(SHORT TASK): Restate the data exactly as given and keep the pictures out.

* * * * *

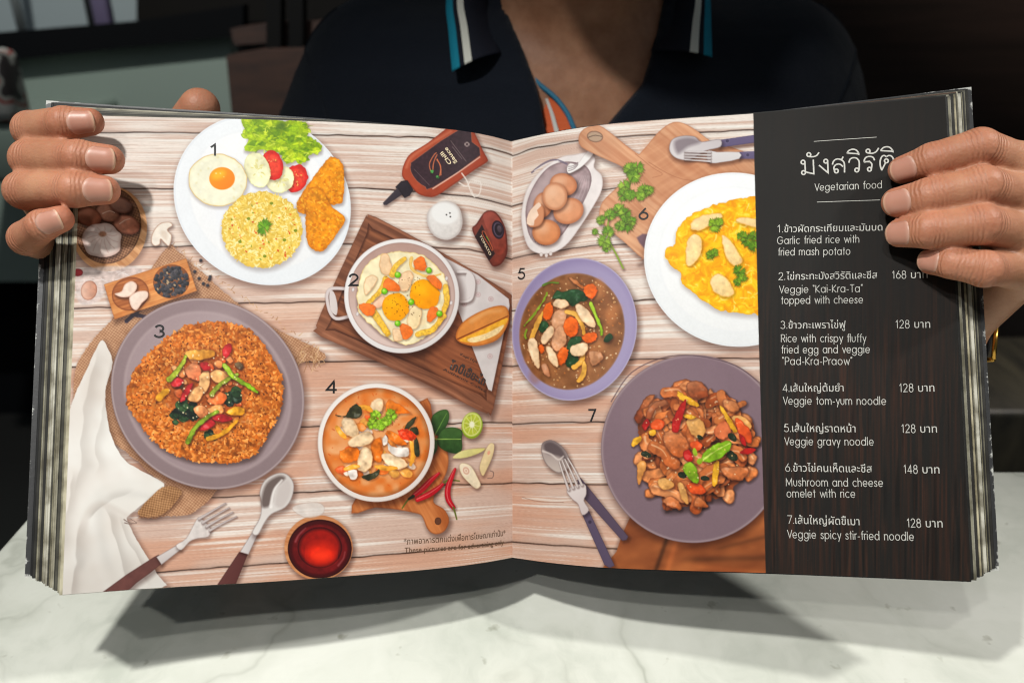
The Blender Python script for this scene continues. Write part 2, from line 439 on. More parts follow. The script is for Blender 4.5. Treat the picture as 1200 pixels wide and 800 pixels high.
def boards():
    xs = np.arange(NW)/KP+U0
    S = np.array([np.interp(xs, SX, s) for s in SEAMS])
    ys = (np.arange(NH)/KP+V0)
    Vc = np.zeros((NH, NW), np.float32); D = np.full((NH, NW), 99., np.float32)
    for i in range(len(S)-1):
        a = S[i][None]; b = S[i+1][None]
        t = (ys[:, None]-a)/(b-a); k = (t >= 0) & (t < 1)
        Vc[k] = (i+t)[k]
    for i in range(1, len(S)-1):
        D = np.minimum(D, np.abs(ys[:, None]-S[i][None]-(vnoise(xs[None], xs[None]*0, 14, i)-.5)*1.6))
    X = np.broadcast_to(xs[None], Vc.shape).astype(np.float32)
    side = (X > 600)*31.0
    n = np.floor(Vc)
    rowseed = n*17.3+side
    Y = Vc*68+rowseed
    wav = (vnoise(X+rowseed*13, Vc*3, 220, 1)-.5)*3+(vnoise(X, Vc*11, 80, 2)-.5)*.9
    g1 = .6*vnoise(X+rowseed*7, (Y+wav)*34, 150, 2)+.4*vnoise(X+rowseed*5, (Y+wav)*120, 130, 6)
    g2 = .5*vnoise(X+rowseed*3, (Y+wav)*60, 90, 3)+.5*vnoise(X+rowseed*2, (Y+wav)*170, 110, 5)
    g3 = vnoise(X, (Y+wav*.6)*150, 46, 4)
    base = fbm(X+rowseed*5, Y*6, 120, 5, 2)
    tone = np.array([.60, .58, .56, .5, .46, .42, .36, .33, .30, .3])[np.clip(n.astype(int), 0, 9)]
    wash = ss(.40, .66, g1*.55+g2*.45+(base-.5)*.5+(tone-.5)*.8)
    col = mix((205, 178, 164), (232, 221, 212), wash)
    warm = ss(.38, .70, fbm(X+rowseed*9, Y*5, 110, 6, 3))*ss(1.5, 6, n+base)
    col = col*(1-(warm*.55)[..., None])+rgb((200, 146, 118))*(warm*.55)[..., None]
    hi = ss(.58, .80, g1*.5+g2*.6*1)*ss(.35, .7, vnoise(X+rowseed*11, Y*3, 80, 7)*.7+g3*.35)
    col = col*(1-(hi*.65)[..., None])+rgb((240, 238, 233))*(hi*.65)[..., None]
    dk = ss(.62, .9, 1-(g2*.35+g3*.65))*.28
    col = col*(1-dk[..., None])+rgb((150, 108, 92))*dk[..., None]
    col *= (1+.05*(vnoise(X, Y*9, 3, 1)-.5)+.05*(g3-.5))[..., None]
    sh = (1-ss(.2, 1.3, D))*(.55+.45*vnoise(X, Y, 22, 3))
    col = col*(1-sh[..., None])+rgb((44, 26, 20))*sh[..., None]
    sh2 = (1-ss(.5, 5, D))*.08
    col *= (1-sh2)[..., None]
    INK[:] = np.clip(col, 0, 1)

def cloth_weave(c0, c1, s=1.6, ang=0.5):
    def f(X, Y, d):
        a = X*math.cos(ang)+Y*math.sin(ang); b = -X*math.sin(ang)+Y*math.cos(ang)
        s_ = s*1.65; w = .5+.34*np.sin(a*2*math.pi/s_+2*vnoise(X, Y, 12, 5))+.34*np.sin(b*2*math.pi/s_+2*vnoise(X, Y, 12, 6))
        w = w*.7+.5*(fbm(X, Y, 9, 2)-.5)+.25*(vnoise(X, Y, 1.2, 4)-.5)+.15
        return mix(c0, c1, np.clip(w, 0, 1))
    return f

def woodtex(c0, c1, ang, s=2.2, L=40, k=0, rings=None):
    ca, sa = math.cos(math.radians(ang)), math.sin(math.radians(ang))
    def f(X, Y, d):
        a = X*ca+Y*sa; b = -X*sa+Y*ca
        b = b+(vnoise(a, b, 30, k+1)-.5)*4
        w = .55*vnoise(a, b*L/s, L, k)+.3*vnoise(a, b*L/s*2.3, L, k+2)+.25*vnoise(a, b, 25, k+3)
        return mix(c0, c1, np.clip((w-.25)*1.5, 0, 1))
    return f

def leaf(pts, c0, c1, **kw):
    draw(poly(pts, 5), c0, var=.25, vs=4, lite=(-1, -1, .7, c1), edge=((20, 40, 15), 1.0, .45), **kw)

def frill(cx, cy, r, c0, c1, n=7, dark=(40, 70, 20)):
    """a sprig of coriander: fan-shaped lobed leaflets round a short stalk"""
    n = max(3, min(n, 5)); a0 = R(0, 6.28)
    for i in range(n):
        a = a0+2*math.pi*i/n+R(-.35, .35); L = r*R(.75, 1.1)
        P = [(cx, cy)]; m = 5
        for j in range(m*2+1):
            b = a-.75+1.5*j/(m*2); q = L*((1.0 if j % 2 else .72)*R(.88, 1.1))
            P.append((cx+math.cos(b)*q, cy+math.sin(b)*q))
        t = R(0, 1)
        c = tuple(c0[k]*(1-t)+c1[k]*t for k in range(3))
        draw(poly(P, 0), c, var=.25, vs=2.5, edge=(dark, .9, .4), shadow=(.5, .9, 1.4, .3))
        draw(stroke([(cx, cy), (cx+math.cos(a)*L*.8, cy+math.sin(a)*L*.8)], .3, .15, 0), tuple(min(255, x+36) for x in c), alpha=.6, own=False)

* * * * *

(ANSWER BELOW):
The Blender Python script for this scene continues. Write part 2, from line 439 on. More parts follow. The script is for Blender 4.5. Treat the picture as 1200 pixels wide and 800 pixels high.
def boards():
    xs = np.arange(NW)/KP+U0
    S = np.array([np.interp(xs, SX, s) for s in SEAMS])
    ys = (np.arange(NH)/KP+V0)
    Vc = np.zeros((NH, NW), np.float32); D = np.full((NH, NW), 99., np.float32)
    for i in range(len(S)-1):
        a = S[i][None]; b = S[i+1][None]
        t = (ys[:, None]-a)/(b-a); k = (t >= 0) & (t < 1)
        Vc[k] = (i+t)[k]
    for i in range(1, len(S)-1):
        D = np.minimum(D, np.abs(ys[:, None]-S[i][None]-(vnoise(xs[None], xs[None]*0, 14, i)-.5)*1.6))
    X = np.broadcast_to(xs[None], Vc.shape).astype(np.float32)
    side = (X > 600)*31.0
    n = np.floor(Vc)
    rowseed = n*17.3+side
    Y = Vc*68+rowseed
    wav = (vnoise(X+rowseed*13, Vc*3, 220, 1)-.5)*3+(vnoise(X, Vc*11, 80, 2)-.5)*.9
    g1 = .6*vnoise(X+rowseed*7, (Y+wav)*34, 150, 2)+.4*vnoise(X+rowseed*5, (Y+wav)*120, 130, 6)
    g2 = .5*vnoise(X+rowseed*3, (Y+wav)*60, 90, 3)+.5*vnoise(X+rowseed*2, (Y+wav)*170, 110, 5)
    g3 = vnoise(X, (Y+wav*.6)*150, 46, 4)
    base = fbm(X+rowseed*5, Y*6, 120, 5, 2)
    tone = np.array([.60, .58, .56, .5, .46, .42, .36, .33, .30, .3])[np.clip(n.astype(int), 0, 9)]
    wash = ss(.40, .66, g1*.55+g2*.45+(base-.5)*.5+(tone-.5)*.8)
    col = mix((205, 178, 164), (232, 221, 212), wash)
    warm = ss(.38, .70, fbm(X+rowseed*9, Y*5, 110, 6, 3))*ss(1.5, 6, n+base)
    col = col*(1-(warm*.55)[..., None])+rgb((200, 146, 118))*(warm*.55)[..., None]
    hi = ss(.58, .80, g1*.5+g2*.6*1)*ss(.35, .7, vnoise(X+rowseed*11, Y*3, 80, 7)*.7+g3*.35)
    col = col*(1-(hi*.65)[..., None])+rgb((240, 238, 233))*(hi*.65)[..., None]
    dk = ss(.62, .9, 1-(g2*.35+g3*.65))*.28
    col = col*(1-dk[..., None])+rgb((150, 108, 92))*dk[..., None]
    col *= (1+.05*(vnoise(X, Y*9, 3, 1)-.5)+.05*(g3-.5))[..., None]
    sh = (1-ss(.2, 1.3, D))*(.55+.45*vnoise(X, Y, 22, 3))
    col = col*(1-sh[..., None])+rgb((44, 26, 20))*sh[..., None]
    sh2 = (1-ss(.5, 5, D))*.08
    col *= (1-sh2)[..., None]
    INK[:] = np.clip(col, 0, 1)

def cloth_weave(c0, c1, s=1.6, ang=0.5):
    def f(X, Y, d):
        a = X*math.cos(ang)+Y*math.sin(ang); b = -X*math.sin(ang)+Y*math.cos(ang)
        s_ = s*1.65; w = .5+.34*np.sin(a*2*math.pi/s_+2*vnoise(X, Y, 12, 5))+.34*np.sin(b*2*math.pi/s_+2*vnoise(X, Y, 12, 6))
        w = w*.7+.5*(fbm(X, Y, 9, 2)-.5)+.25*(vnoise(X, Y, 1.2, 4)-.5)+.15
        return mix(c0, c1, np.clip(w, 0, 1))
    return f

def woodtex(c0, c1, ang, s=2.2, L=40, k=0, rings=None):
    ca, sa = math.cos(math.radians(ang)), math.sin(math.radians(ang))
    def f(X, Y, d):
        a = X*ca+Y*sa; b = -X*sa+Y*ca
        b = b+(vnoise(a, b, 30, k+1)-.5)*4
        w = .55*vnoise(a, b*L/s, L, k)+.3*vnoise(a, b*L/s*2.3, L, k+2)+.25*vnoise(a, b, 25, k+3)
        return mix(c0, c1, np.clip((w-.25)*1.5, 0, 1))
    return f

def leaf(pts, c0, c1, **kw):
    draw(poly(pts, 5), c0, var=.25, vs=4, lite=(-1, -1, .7, c1), edge=((20, 40, 15), 1.0, .45), **kw)

def frill(cx, cy, r, c0, c1, n=7, dark=(40, 70, 20)):
    """a sprig of coriander: fan-shaped lobed leaflets round a short stalk"""
    n = max(3, min(n, 5)); a0 = R(0, 6.28)
    for i in range(n):
        a = a0+2*math.pi*i/n+R(-.35, .35); L = r*R(.75, 1.1)
        P = [(cx, cy)]; m = 5
        for j in range(m*2+1):
            b = a-.75+1.5*j/(m*2); q = L*((1.0 if j % 2 else .72)*R(.88, 1.1))
            P.append((cx+math.cos(b)*q, cy+math.sin(b)*q))
        t = R(0, 1)
        c = tuple(c0[k]*(1-t)+c1[k]*t for k in range(3))
        draw(poly(P, 0), c, var=.25, vs=2.5, edge=(dark, .9, .4), shadow=(.5, .9, 1.4, .3))
        draw(stroke([(cx, cy), (cx+math.cos(a)*L*.8, cy+math.sin(a)*L*.8)], .3, .15, 0), tuple(min(255, x+36) for x in c), alpha=.6, own=False)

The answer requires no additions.